::: AVAILABLE DATA

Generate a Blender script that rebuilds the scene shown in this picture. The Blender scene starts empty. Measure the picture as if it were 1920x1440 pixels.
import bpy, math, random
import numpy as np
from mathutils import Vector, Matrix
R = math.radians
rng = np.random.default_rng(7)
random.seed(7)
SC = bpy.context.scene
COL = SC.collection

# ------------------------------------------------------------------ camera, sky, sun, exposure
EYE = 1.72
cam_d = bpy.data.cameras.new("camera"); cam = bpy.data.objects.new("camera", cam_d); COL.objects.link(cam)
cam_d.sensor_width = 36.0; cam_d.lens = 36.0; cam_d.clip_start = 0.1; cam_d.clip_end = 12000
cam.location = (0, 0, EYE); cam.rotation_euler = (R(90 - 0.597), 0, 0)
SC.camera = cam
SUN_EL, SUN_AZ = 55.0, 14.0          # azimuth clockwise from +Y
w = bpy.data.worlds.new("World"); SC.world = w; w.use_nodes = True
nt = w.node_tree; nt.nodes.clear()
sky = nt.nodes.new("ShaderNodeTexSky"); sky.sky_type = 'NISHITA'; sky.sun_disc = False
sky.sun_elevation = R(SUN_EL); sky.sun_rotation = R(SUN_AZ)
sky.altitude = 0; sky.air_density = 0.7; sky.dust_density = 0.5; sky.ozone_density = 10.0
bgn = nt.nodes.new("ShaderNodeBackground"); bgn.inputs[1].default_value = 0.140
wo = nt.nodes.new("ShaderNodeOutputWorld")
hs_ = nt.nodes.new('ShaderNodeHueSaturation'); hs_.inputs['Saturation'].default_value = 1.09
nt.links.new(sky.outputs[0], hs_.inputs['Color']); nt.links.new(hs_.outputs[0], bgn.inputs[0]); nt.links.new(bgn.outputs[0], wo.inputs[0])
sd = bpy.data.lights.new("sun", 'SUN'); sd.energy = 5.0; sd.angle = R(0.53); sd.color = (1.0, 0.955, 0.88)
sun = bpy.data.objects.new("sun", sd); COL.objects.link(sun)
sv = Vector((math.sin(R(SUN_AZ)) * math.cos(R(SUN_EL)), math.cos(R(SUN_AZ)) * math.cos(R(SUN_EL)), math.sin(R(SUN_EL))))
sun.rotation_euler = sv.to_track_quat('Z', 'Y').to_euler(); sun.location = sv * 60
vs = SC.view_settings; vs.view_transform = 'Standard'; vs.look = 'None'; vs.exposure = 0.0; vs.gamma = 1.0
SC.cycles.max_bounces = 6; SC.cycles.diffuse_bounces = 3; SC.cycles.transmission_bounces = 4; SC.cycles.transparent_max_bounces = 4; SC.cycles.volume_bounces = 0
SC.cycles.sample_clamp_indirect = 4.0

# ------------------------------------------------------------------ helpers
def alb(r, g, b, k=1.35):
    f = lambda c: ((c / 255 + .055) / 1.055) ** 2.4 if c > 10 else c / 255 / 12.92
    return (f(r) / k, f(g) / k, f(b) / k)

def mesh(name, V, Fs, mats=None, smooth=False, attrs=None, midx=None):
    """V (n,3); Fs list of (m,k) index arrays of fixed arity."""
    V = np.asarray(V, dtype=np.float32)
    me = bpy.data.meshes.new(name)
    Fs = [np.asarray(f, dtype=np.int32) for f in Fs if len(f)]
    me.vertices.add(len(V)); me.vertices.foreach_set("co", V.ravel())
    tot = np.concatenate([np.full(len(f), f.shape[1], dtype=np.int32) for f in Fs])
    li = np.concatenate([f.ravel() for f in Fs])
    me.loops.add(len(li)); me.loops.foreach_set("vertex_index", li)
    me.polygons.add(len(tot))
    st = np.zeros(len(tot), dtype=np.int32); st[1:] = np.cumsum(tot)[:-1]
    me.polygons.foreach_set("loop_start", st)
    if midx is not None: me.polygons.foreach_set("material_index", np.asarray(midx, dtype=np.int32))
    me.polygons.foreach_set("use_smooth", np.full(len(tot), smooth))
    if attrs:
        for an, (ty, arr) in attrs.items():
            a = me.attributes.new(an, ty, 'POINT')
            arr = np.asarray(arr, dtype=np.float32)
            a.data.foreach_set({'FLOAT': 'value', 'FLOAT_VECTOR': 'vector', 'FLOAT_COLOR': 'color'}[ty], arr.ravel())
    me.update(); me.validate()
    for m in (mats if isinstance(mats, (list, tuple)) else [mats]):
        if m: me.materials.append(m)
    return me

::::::

● TASK TO COMPLETE
Output exactly the leading lines of the data, up to and including the line marked by "SC.cycles.sample_clamp_indirect = 4.0".

● FULL SOLUTION
Generate a Blender script that rebuilds the scene shown in this picture. The Blender scene starts empty. Measure the picture as if it were 1920x1440 pixels.
import bpy, math, random
import numpy as np
from mathutils import Vector, Matrix
R = math.radians
rng = np.random.default_rng(7)
random.seed(7)
SC = bpy.context.scene
COL = SC.collection

# ------------------------------------------------------------------ camera, sky, sun, exposure
EYE = 1.72
cam_d = bpy.data.cameras.new("camera"); cam = bpy.data.objects.new("camera", cam_d); COL.objects.link(cam)
cam_d.sensor_width = 36.0; cam_d.lens = 36.0; cam_d.clip_start = 0.1; cam_d.clip_end = 12000
cam.location = (0, 0, EYE); cam.rotation_euler = (R(90 - 0.597), 0, 0)
SC.camera = cam
SUN_EL, SUN_AZ = 55.0, 14.0          # azimuth clockwise from +Y
w = bpy.data.worlds.new("World"); SC.world = w; w.use_nodes = True
nt = w.node_tree; nt.nodes.clear()
sky = nt.nodes.new("ShaderNodeTexSky"); sky.sky_type = 'NISHITA'; sky.sun_disc = False
sky.sun_elevation = R(SUN_EL); sky.sun_rotation = R(SUN_AZ)
sky.altitude = 0; sky.air_density = 0.7; sky.dust_density = 0.5; sky.ozone_density = 10.0
bgn = nt.nodes.new("ShaderNodeBackground"); bgn.inputs[1].default_value = 0.140
wo = nt.nodes.new("ShaderNodeOutputWorld")
hs_ = nt.nodes.new('ShaderNodeHueSaturation'); hs_.inputs['Saturation'].default_value = 1.09
nt.links.new(sky.outputs[0], hs_.inputs['Color']); nt.links.new(hs_.outputs[0], bgn.inputs[0]); nt.links.new(bgn.outputs[0], wo.inputs[0])
sd = bpy.data.lights.new("sun", 'SUN'); sd.energy = 5.0; sd.angle = R(0.53); sd.color = (1.0, 0.955, 0.88)
sun = bpy.data.objects.new("sun", sd); COL.objects.link(sun)
sv = Vector((math.sin(R(SUN_AZ)) * math.cos(R(SUN_EL)), math.cos(R(SUN_AZ)) * math.cos(R(SUN_EL)), math.sin(R(SUN_EL))))
sun.rotation_euler = sv.to_track_quat('Z', 'Y').to_euler(); sun.location = sv * 60
vs = SC.view_settings; vs.view_transform = 'Standard'; vs.look = 'None'; vs.exposure = 0.0; vs.gamma = 1.0
SC.cycles.max_bounces = 6; SC.cycles.diffuse_bounces = 3; SC.cycles.transmission_bounces = 4; SC.cycles.transparent_max_bounces = 4; SC.cycles.volume_bounces = 0
SC.cycles.sample_clamp_indirect = 4.0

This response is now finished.